THE PEOPLE, Plaintiff and Respondent, v. ZOLTAN ROBITSEK, Defendant and Appellant

(Opinion by Whyte, P. J., with Zack and Holmes, JJ., concurring.)


Zoltan Robitsek, in pro. per., for Defendant and Appellant.

Roger Arnebergh, City Attorney, David M. Schacter and Marshall L. Rubin, Deputy City Attorneys, for Plaintiff and Respondent.



In reading the statement of legal rights to defendants awaiting arraignment on traffic violations, the trial court advised them in part as follows: "A plea of no contest means basically that you submit the matter to me now on the face of the ticket. I will decide the case right here after reading the ticket and hearing a very brief explanation from you, or perhaps asking a question or two. The advantage of a no contest plea is [31 Cal. App. 3d Supp. 3] that we decide the matter right here and no further appearance is required. However, it does involve giving up the right to a trial." The court further advised the defendant that "After entering a plea of nolo contendere, he would not be permitted to change that plea."

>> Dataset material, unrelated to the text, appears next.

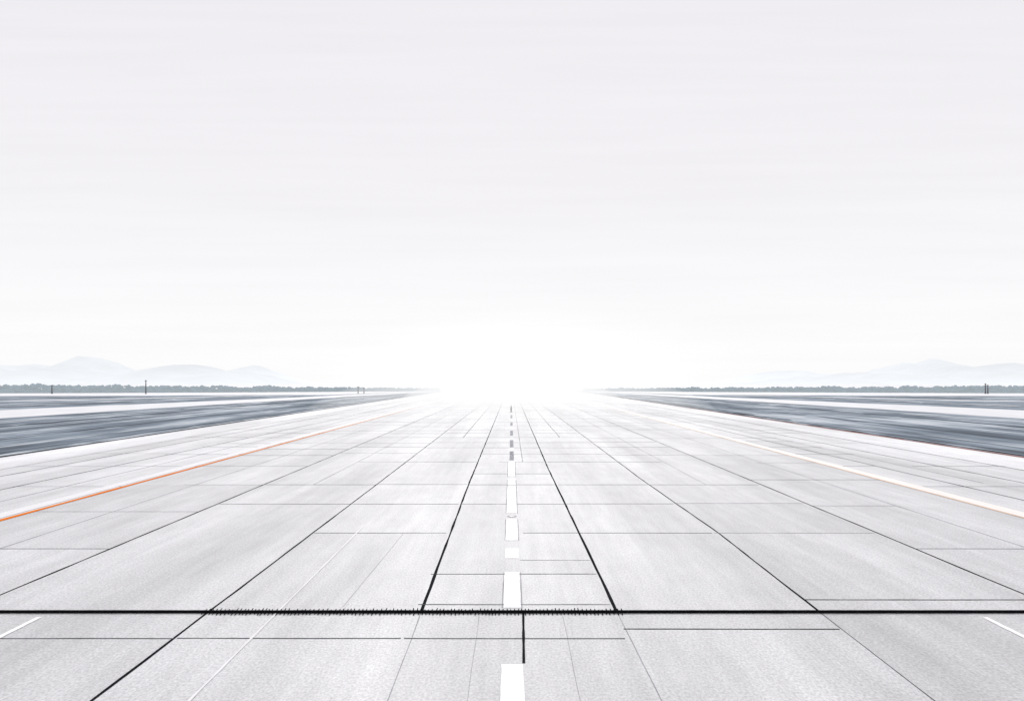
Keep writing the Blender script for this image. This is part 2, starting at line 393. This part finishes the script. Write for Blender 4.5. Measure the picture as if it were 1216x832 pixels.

[1] The first statement hereinabove quoted incorrectly states the consequences of a plea of nolo contendere. It fails to advise defendant that "The legal effect of such plea shall be the same as that of a plea of guilty," fn. 1 except that it cannot be used as an admission in any civil law suit. A nolo plea, just as a guilty plea, admits all the facts required to constitute a violation, fn. 2 but the defendant is not told this. On the contrary, notwithstanding the last sentence of the advice paragraph, defendant is led to believe that some sort of a "mini-trial" will take place; that the judge will somehow weigh his testimony against the officer's statements which appear on the ticket. When the judge says "I will decide the case" a defendant would not be unduly gullible if he thought the judge meant he could decide the case against guilt, just as well as for guilt.

Such is not the effect of this plea. While some jurisdictions allow consideration of a nolo plea, and possibly defendant's statements in connection therewith, in mitigation of punishment, others do not recognize even this limited purpose. In no case is it proper to use such a plea as a vehicle for allowing proof of innocence. (Nolo Contendere -- Its Use and Effect (1964) 52 Cal.L.Rev. 408.)

[2] The settled statement is unclear as to whether defendant attempted to withdraw his plea. Ordinarily such a motion to change a plea would be requisite to a successful appeal. Not so here, for any such motion was discouraged by the court's admonition that the plea once made could not be withdrawn. While it would have been appropriate to warn that such a plea could not be withdrawn without a proper showing, to declare in advance that it can never be withdrawn precludes the trial judge from exercising his proper discretion on a motion to withdraw the plea. Even a guilty plea may be set aside on a proper showing. (Pen. Code, § 1018; Witkin, Cal. Criminal Procedure (1963) § 259.) Refusal of such a request by one who maintains his innocence may be an abuse of discretion.

The judgment is reversed with instructions to the trial court to allow [31 Cal. App. 3d Supp. 4] defendant to withdraw his nolo contendere plea and stand trial before court or jury as he may elect.

Zack, J., and Holmes, J., concurred.

FN 1. Penal Code section 1016, subdivision 3.

FN 2. Christensen v. Orr (1969) 275 Cal. App. 2d 12 [79 Cal. Rptr. 656].